LOUIS RENÉ BERES (Ph.D., Princeton, 1971) is Emeritus Professor of International Law at Purdue. His twelfth and most recent book is Surviving Amid Chaos: Israel's Nuclear Strategy (2016) (2nd ed., 2018). Professor Beres' strategic writings have appeared in Harvard National Security Journal (Harvard Law School); International Security (Harvard University); Yale Global Online (Yale University); Oxford University Press (Oxford University) Air-Space Operations Review (USAF) and Bulletin of the Atomic Scientists and other publoications. Dr. Beres was born in Zürich at the end of World War II.

Notes:

[1] Under authoritative international law, the question of whether or not a “state of war” exists between states is ambiguous. Traditionally, it was held that an explicit declaration of war was necessary before any “state of war” could formally exist. Seventeenth-century jurist Hugo Grotius divided wars into declared wars, which were legal, and undeclared wars, which were not. (See Hugo Grotius, The Law of War and Peace, 1625; Bk. III, Chaps. III, IV, and XI.) By the start of the twentieth century, the position that war obtains only after a conclusive declaration of war by one of the parties was codified by Hague Convention III. This treaty stipulated that hostilities must never commence without a “previous and explicit warning” in the form of a declaration of war or an ultimatum. (See Hague Convention III Relative to the Opening of Hostilities, 1907, 3 NRGT, 3 series, 437, article 1.) Currently, declarations of war may be tantamount to admissions of international criminality because of the express criminalization of aggression; it could therefore represent a clear jurisprudential absurdity to tie any true state of war to formal and prior declarations of belligerency. It follows, inter alia, that a state of war may now exist without any formal declarations, but only if there exists an actual armed conflict between two or more states and/or at least one of these affected states considers itself “at war.”

[2] On "escalation dominance," see article by Professor Louis René Beres at The War Room, US Army War College, Pentagon: https://warroom.armywarcollege.edu/articles/nuclear-decision-making-and-nuclear-war-an-urgent-american-problem/

[3] "It must not be forgotten," writes French poet Guillaume Apollinaire in The New Spirit and the Poets (1917), "that it is perhaps more dangerous for a nation to allow itself to be conquered intellectually than by arms."

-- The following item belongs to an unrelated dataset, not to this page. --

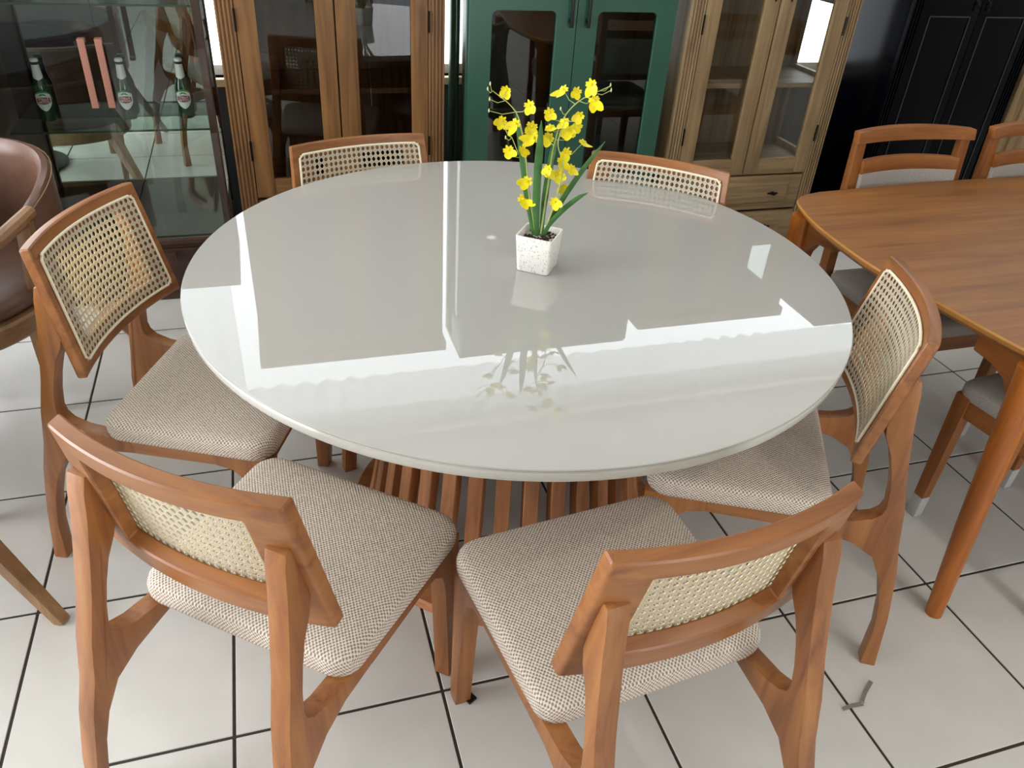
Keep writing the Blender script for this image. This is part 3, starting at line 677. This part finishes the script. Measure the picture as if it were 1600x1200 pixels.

[4] For generic assessments of nuclear war fighting consequences by this author, see: Louis René Beres, Surviving Amid Chaos: Israel's Nuclear Strategy (Rowman & Littlefield, 2016; 2nd. ed., 2018); Louis René Beres, Apocalypse: Nuclear Catastrophe in World Politics (Chicago: University of Chicago Press, 1980); Louis René Beres, Mimicking Sisyphus: America's Countervailing Nuclear Strategy (Lexington MA: Lexington Books, 1983); Louis René Beres, Reason and Realpolitik: US Foreign Policy and World Order (Lexington MA; Lexington Books, 1984); and Louis René Beres, ed., Security or Armageddon: Israel's Nuclear Strategy (Lexington MA: Lexington Books, 1986).

[5] See: https://besacenter.org/chabahar-port-indias-entrance-into-geopolitical-influence/

[6] The cumulative effect of such attacks expresses assorted “crimes against humanity.” Such crimes were originally defined in law at Nuremberg as "murder, extermination, enslavement, deportation, and other inhumane acts committed against any civilian population before or during a war; or persecutions on political, racial or religious grounds in execution of or in connection with any crime within the jurisdiction of the Tribunal, whether or not in violation of the domestic law of the country where perpetrated...." Charter of the International Military Tribunal, Aug. 8, 1945, Art. 6(c), 59 Stat. 1544, 1547, 82 U.N.T.S. 279, 288.

[7] From a legal standpoint, it is always necessary to distinguish preemptive attacks from preventive attacks. Preemption is a military strategy of striking first in the expectation that the only foreseeable alternative is to be struck first oneself. A preemptive attack is launched by a state that believes enemy forces are about to attack. A preventive attack is launched not out of any genuine concern about “imminent” hostilities, but rather for fear of a longer-term deterioration in a pertinent military balance. In a preemptive attack, the length of time by which the enemy’s action is anticipated is presumptively very short; in a preventive strike, the anticipated interval is considerably longer. A related problem here for Israel would be not only the practical difficulty of determining “imminence,” but also that delaying a defensive strike until appropriately ascertained urgencies could be acknowledged might prove “fatal.”

[8] Expressions of decisional irrationality could take different and overlapping forms. These forms include a disorderly or inconsistent value system; computational errors in calculation; an incapacity to communicate efficiently; random or haphazard influences in the making or transmittal of particular decisions; and the internal dissonance generated by any structure of collective decision-making (i.e., assemblies of pertinent individuals who lack identical value systems and/or whose organizational arrangements impact their willing capacity to act as a single or unitary national decision maker).

[9] On deterring a prospectively irrational nuclear Iran, see: Louis René Beres and General John T. Chain, "Could Israel Safely Deter a Nuclear Iran?" The Atlantic, August 2012; and Professor Louis René Beres and General John T. Chain, "Israel and Iran at the Eleventh Hour," Oxford University Press (OUP Blog), February 23, 2012. General Chain (USAF/ret.) served as Commander-in-Chief, U.S. Strategic Air Command (CINCSAC).